• _Problem statement_
Transcribe every line of the listing below without any deviation.

^^^^^^^^

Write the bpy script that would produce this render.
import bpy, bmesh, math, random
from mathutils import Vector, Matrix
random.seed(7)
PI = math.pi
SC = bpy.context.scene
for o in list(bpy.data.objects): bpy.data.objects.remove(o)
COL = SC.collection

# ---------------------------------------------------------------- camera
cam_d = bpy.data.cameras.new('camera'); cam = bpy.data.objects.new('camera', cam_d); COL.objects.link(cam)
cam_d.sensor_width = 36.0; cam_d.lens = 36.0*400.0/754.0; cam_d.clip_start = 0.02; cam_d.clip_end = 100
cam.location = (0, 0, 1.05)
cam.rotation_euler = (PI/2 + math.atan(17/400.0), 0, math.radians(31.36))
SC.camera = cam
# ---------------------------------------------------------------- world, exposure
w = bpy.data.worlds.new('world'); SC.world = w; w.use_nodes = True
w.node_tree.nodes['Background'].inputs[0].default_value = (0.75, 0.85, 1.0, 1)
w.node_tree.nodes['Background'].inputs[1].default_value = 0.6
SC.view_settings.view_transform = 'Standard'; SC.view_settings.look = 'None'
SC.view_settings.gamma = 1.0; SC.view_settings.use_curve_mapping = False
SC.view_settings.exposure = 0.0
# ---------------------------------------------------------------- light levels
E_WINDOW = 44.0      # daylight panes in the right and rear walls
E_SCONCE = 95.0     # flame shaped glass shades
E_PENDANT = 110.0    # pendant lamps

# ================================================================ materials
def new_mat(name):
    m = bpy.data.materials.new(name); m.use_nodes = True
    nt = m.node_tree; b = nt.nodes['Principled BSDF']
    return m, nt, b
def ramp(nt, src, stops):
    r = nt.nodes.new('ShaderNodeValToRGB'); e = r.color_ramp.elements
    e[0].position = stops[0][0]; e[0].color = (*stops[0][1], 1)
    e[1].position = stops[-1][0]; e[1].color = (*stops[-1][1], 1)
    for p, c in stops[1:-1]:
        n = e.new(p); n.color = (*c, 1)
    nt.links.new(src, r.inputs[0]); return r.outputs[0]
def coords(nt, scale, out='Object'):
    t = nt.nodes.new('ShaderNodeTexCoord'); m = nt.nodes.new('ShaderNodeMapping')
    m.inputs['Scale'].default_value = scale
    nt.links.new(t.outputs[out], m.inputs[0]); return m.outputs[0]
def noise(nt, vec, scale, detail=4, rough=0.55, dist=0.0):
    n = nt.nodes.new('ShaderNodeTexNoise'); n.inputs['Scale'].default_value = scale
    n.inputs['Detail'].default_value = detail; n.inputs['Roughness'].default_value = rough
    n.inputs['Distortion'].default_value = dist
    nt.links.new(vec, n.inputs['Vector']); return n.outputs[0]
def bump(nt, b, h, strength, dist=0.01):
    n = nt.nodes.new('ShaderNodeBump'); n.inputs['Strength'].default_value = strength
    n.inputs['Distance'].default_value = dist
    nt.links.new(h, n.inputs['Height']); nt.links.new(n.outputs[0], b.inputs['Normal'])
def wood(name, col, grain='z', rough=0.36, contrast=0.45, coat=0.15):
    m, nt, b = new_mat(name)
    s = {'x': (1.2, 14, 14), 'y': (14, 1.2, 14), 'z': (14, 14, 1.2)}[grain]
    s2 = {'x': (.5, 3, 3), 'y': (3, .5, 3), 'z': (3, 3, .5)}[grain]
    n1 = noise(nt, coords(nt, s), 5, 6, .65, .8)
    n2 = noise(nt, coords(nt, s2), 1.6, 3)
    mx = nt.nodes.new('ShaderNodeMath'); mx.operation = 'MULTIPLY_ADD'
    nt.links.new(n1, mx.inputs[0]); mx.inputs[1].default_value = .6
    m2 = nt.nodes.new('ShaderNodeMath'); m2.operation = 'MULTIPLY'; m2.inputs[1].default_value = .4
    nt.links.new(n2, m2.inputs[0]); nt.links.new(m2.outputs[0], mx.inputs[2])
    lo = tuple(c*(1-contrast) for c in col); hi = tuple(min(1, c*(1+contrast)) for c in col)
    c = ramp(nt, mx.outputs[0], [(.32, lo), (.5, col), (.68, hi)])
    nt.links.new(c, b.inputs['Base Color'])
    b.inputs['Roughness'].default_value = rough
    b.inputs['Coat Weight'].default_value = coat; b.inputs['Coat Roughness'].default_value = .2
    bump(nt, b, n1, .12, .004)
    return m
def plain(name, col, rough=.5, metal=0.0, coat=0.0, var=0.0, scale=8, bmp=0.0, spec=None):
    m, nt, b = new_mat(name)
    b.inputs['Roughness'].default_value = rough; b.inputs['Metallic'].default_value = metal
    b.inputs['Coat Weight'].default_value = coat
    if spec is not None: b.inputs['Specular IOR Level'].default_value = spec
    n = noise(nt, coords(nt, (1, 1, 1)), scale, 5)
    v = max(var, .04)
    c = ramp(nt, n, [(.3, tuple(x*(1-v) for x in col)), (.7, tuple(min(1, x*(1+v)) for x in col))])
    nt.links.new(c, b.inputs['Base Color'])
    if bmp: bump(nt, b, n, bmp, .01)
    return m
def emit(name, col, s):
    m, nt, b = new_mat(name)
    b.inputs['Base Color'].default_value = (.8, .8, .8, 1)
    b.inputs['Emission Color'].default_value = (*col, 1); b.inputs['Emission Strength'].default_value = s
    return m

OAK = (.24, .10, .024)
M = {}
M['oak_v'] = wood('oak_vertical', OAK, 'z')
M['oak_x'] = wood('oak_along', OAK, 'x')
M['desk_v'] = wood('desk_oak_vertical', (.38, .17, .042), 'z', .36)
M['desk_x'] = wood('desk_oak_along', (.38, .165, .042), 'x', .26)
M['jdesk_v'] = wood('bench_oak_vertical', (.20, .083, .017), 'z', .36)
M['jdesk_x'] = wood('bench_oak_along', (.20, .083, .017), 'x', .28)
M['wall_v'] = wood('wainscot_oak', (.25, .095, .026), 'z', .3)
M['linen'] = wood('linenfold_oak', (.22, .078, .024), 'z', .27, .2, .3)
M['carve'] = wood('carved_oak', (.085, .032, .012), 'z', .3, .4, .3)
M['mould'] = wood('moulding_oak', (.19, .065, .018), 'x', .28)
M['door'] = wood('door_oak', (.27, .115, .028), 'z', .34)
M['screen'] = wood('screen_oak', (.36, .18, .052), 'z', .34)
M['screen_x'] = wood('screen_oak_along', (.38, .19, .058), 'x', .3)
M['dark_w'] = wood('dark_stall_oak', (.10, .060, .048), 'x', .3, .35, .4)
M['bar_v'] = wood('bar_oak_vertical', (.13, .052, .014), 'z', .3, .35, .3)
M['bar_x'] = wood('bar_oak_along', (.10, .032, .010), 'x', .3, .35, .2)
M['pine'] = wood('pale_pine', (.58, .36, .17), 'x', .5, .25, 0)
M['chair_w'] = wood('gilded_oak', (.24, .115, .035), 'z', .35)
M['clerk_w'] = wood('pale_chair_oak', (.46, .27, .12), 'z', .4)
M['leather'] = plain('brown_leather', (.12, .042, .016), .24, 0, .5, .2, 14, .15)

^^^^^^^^

• _Result of the exercise_
Write the bpy script that would produce this render.
import bpy, bmesh, math, random
from mathutils import Vector, Matrix
random.seed(7)
PI = math.pi
SC = bpy.context.scene
for o in list(bpy.data.objects): bpy.data.objects.remove(o)
COL = SC.collection

# ---------------------------------------------------------------- camera
cam_d = bpy.data.cameras.new('camera'); cam = bpy.data.objects.new('camera', cam_d); COL.objects.link(cam)
cam_d.sensor_width = 36.0; cam_d.lens = 36.0*400.0/754.0; cam_d.clip_start = 0.02; cam_d.clip_end = 100
cam.location = (0, 0, 1.05)
cam.rotation_euler = (PI/2 + math.atan(17/400.0), 0, math.radians(31.36))
SC.camera = cam
# ---------------------------------------------------------------- world, exposure
w = bpy.data.worlds.new('world'); SC.world = w; w.use_nodes = True
w.node_tree.nodes['Background'].inputs[0].default_value = (0.75, 0.85, 1.0, 1)
w.node_tree.nodes['Background'].inputs[1].default_value = 0.6
SC.view_settings.view_transform = 'Standard'; SC.view_settings.look = 'None'
SC.view_settings.gamma = 1.0; SC.view_settings.use_curve_mapping = False
SC.view_settings.exposure = 0.0
# ---------------------------------------------------------------- light levels
E_WINDOW = 44.0      # daylight panes in the right and rear walls
E_SCONCE = 95.0     # flame shaped glass shades
E_PENDANT = 110.0    # pendant lamps

# ================================================================ materials
def new_mat(name):
    m = bpy.data.materials.new(name); m.use_nodes = True
    nt = m.node_tree; b = nt.nodes['Principled BSDF']
    return m, nt, b
def ramp(nt, src, stops):
    r = nt.nodes.new('ShaderNodeValToRGB'); e = r.color_ramp.elements
    e[0].position = stops[0][0]; e[0].color = (*stops[0][1], 1)
    e[1].position = stops[-1][0]; e[1].color = (*stops[-1][1], 1)
    for p, c in stops[1:-1]:
        n = e.new(p); n.color = (*c, 1)
    nt.links.new(src, r.inputs[0]); return r.outputs[0]
def coords(nt, scale, out='Object'):
    t = nt.nodes.new('ShaderNodeTexCoord'); m = nt.nodes.new('ShaderNodeMapping')
    m.inputs['Scale'].default_value = scale
    nt.links.new(t.outputs[out], m.inputs[0]); return m.outputs[0]
def noise(nt, vec, scale, detail=4, rough=0.55, dist=0.0):
    n = nt.nodes.new('ShaderNodeTexNoise'); n.inputs['Scale'].default_value = scale
    n.inputs['Detail'].default_value = detail; n.inputs['Roughness'].default_value = rough
    n.inputs['Distortion'].default_value = dist
    nt.links.new(vec, n.inputs['Vector']); return n.outputs[0]
def bump(nt, b, h, strength, dist=0.01):
    n = nt.nodes.new('ShaderNodeBump'); n.inputs['Strength'].default_value = strength
    n.inputs['Distance'].default_value = dist
    nt.links.new(h, n.inputs['Height']); nt.links.new(n.outputs[0], b.inputs['Normal'])
def wood(name, col, grain='z', rough=0.36, contrast=0.45, coat=0.15):
    m, nt, b = new_mat(name)
    s = {'x': (1.2, 14, 14), 'y': (14, 1.2, 14), 'z': (14, 14, 1.2)}[grain]
    s2 = {'x': (.5, 3, 3), 'y': (3, .5, 3), 'z': (3, 3, .5)}[grain]
    n1 = noise(nt, coords(nt, s), 5, 6, .65, .8)
    n2 = noise(nt, coords(nt, s2), 1.6, 3)
    mx = nt.nodes.new('ShaderNodeMath'); mx.operation = 'MULTIPLY_ADD'
    nt.links.new(n1, mx.inputs[0]); mx.inputs[1].default_value = .6
    m2 = nt.nodes.new('ShaderNodeMath'); m2.operation = 'MULTIPLY'; m2.inputs[1].default_value = .4
    nt.links.new(n2, m2.inputs[0]); nt.links.new(m2.outputs[0], mx.inputs[2])
    lo = tuple(c*(1-contrast) for c in col); hi = tuple(min(1, c*(1+contrast)) for c in col)
    c = ramp(nt, mx.outputs[0], [(.32, lo), (.5, col), (.68, hi)])
    nt.links.new(c, b.inputs['Base Color'])
    b.inputs['Roughness'].default_value = rough
    b.inputs['Coat Weight'].default_value = coat; b.inputs['Coat Roughness'].default_value = .2
    bump(nt, b, n1, .12, .004)
    return m
def plain(name, col, rough=.5, metal=0.0, coat=0.0, var=0.0, scale=8, bmp=0.0, spec=None):
    m, nt, b = new_mat(name)
    b.inputs['Roughness'].default_value = rough; b.inputs['Metallic'].default_value = metal
    b.inputs['Coat Weight'].default_value = coat
    if spec is not None: b.inputs['Specular IOR Level'].default_value = spec
    n = noise(nt, coords(nt, (1, 1, 1)), scale, 5)
    v = max(var, .04)
    c = ramp(nt, n, [(.3, tuple(x*(1-v) for x in col)), (.7, tuple(min(1, x*(1+v)) for x in col))])
    nt.links.new(c, b.inputs['Base Color'])
    if bmp: bump(nt, b, n, bmp, .01)
    return m
def emit(name, col, s):
    m, nt, b = new_mat(name)
    b.inputs['Base Color'].default_value = (.8, .8, .8, 1)
    b.inputs['Emission Color'].default_value = (*col, 1); b.inputs['Emission Strength'].default_value = s
    return m

OAK = (.24, .10, .024)
M = {}
M['oak_v'] = wood('oak_vertical', OAK, 'z')
M['oak_x'] = wood('oak_along', OAK, 'x')
M['desk_v'] = wood('desk_oak_vertical', (.38, .17, .042), 'z', .36)
M['desk_x'] = wood('desk_oak_along', (.38, .165, .042), 'x', .26)
M['jdesk_v'] = wood('bench_oak_vertical', (.20, .083, .017), 'z', .36)
M['jdesk_x'] = wood('bench_oak_along', (.20, .083, .017), 'x', .28)
M['wall_v'] = wood('wainscot_oak', (.25, .095, .026), 'z', .3)
M['linen'] = wood('linenfold_oak', (.22, .078, .024), 'z', .27, .2, .3)
M['carve'] = wood('carved_oak', (.085, .032, .012), 'z', .3, .4, .3)
M['mould'] = wood('moulding_oak', (.19, .065, .018), 'x', .28)
M['door'] = wood('door_oak', (.27, .115, .028), 'z', .34)
M['screen'] = wood('screen_oak', (.36, .18, .052), 'z', .34)
M['screen_x'] = wood('screen_oak_along', (.38, .19, .058), 'x', .3)
M['dark_w'] = wood('dark_stall_oak', (.10, .060, .048), 'x', .3, .35, .4)
M['bar_v'] = wood('bar_oak_vertical', (.13, .052, .014), 'z', .3, .35, .3)
M['bar_x'] = wood('bar_oak_along', (.10, .032, .010), 'x', .3, .35, .2)
M['pine'] = wood('pale_pine', (.58, .36, .17), 'x', .5, .25, 0)
M['chair_w'] = wood('gilded_oak', (.24, .115, .035), 'z', .35)
M['clerk_w'] = wood('pale_chair_oak', (.46, .27, .12), 'z', .4)
M['leather'] = plain('brown_leather', (.12, .042, .016), .24, 0, .5, .2, 14, .15)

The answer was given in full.